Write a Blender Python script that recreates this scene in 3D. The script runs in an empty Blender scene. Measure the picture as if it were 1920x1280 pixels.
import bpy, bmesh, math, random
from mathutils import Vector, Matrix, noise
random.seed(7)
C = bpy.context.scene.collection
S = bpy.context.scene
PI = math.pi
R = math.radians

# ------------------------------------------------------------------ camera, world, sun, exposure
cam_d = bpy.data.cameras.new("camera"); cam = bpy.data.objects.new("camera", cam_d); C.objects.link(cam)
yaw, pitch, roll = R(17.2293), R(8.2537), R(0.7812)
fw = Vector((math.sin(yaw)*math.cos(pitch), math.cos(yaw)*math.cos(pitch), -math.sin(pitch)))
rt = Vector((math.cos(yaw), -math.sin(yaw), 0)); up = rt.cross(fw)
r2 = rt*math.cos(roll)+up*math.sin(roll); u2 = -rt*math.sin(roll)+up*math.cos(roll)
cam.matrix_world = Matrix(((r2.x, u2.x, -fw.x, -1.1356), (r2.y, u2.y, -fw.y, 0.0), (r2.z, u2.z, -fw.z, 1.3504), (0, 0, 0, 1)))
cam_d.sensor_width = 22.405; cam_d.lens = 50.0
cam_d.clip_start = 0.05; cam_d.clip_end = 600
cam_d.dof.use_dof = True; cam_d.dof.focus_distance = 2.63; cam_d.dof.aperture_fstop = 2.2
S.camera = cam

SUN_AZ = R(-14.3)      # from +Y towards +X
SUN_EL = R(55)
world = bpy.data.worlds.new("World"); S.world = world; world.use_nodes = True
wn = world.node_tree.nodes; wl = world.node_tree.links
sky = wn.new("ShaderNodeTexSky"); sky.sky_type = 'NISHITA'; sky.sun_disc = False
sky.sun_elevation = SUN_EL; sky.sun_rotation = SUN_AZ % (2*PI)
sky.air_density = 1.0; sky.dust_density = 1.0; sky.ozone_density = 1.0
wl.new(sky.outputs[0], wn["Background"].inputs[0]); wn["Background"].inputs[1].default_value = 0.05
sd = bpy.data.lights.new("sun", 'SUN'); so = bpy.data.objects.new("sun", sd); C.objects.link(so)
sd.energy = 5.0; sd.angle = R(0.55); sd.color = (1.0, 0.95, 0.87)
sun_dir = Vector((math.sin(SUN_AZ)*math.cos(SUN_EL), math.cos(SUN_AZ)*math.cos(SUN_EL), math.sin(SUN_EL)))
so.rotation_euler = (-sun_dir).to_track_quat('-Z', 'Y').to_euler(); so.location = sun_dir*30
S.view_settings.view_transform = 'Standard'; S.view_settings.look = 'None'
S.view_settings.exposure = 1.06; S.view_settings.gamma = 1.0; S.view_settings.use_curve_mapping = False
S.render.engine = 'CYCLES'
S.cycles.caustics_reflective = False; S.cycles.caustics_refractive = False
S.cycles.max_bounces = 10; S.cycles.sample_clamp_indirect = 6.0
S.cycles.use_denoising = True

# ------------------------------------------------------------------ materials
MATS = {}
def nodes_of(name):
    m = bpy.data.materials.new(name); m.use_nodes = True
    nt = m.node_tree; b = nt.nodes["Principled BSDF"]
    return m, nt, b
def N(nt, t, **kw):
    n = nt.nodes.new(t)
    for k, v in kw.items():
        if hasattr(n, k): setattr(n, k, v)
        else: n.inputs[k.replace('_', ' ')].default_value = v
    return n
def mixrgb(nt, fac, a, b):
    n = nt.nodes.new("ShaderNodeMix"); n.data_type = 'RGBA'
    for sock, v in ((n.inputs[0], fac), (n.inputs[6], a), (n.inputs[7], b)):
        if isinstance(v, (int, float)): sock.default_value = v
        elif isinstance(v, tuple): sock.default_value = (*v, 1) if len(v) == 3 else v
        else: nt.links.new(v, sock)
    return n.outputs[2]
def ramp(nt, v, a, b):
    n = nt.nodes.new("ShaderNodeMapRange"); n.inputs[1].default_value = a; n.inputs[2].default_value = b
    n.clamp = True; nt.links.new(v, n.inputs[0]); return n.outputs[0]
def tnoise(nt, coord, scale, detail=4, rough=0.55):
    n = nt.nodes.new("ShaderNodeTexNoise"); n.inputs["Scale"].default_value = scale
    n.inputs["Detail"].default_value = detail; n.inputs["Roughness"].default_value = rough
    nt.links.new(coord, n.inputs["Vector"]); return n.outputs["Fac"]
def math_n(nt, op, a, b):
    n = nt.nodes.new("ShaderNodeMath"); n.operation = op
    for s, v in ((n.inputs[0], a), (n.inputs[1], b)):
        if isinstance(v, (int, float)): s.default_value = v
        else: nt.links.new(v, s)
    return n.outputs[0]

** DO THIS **
Your output must be the lines of the material above, from the first through the line that contains "R = math.radians", copied exactly. Include both endpoints and nothing else.

** THE RESPONSE **
Write a Blender Python script that recreates this scene in 3D. The script runs in an empty Blender scene. Measure the picture as if it were 1920x1280 pixels.
import bpy, bmesh, math, random
from mathutils import Vector, Matrix, noise
random.seed(7)
C = bpy.context.scene.collection
S = bpy.context.scene
PI = math.pi
R = math.radians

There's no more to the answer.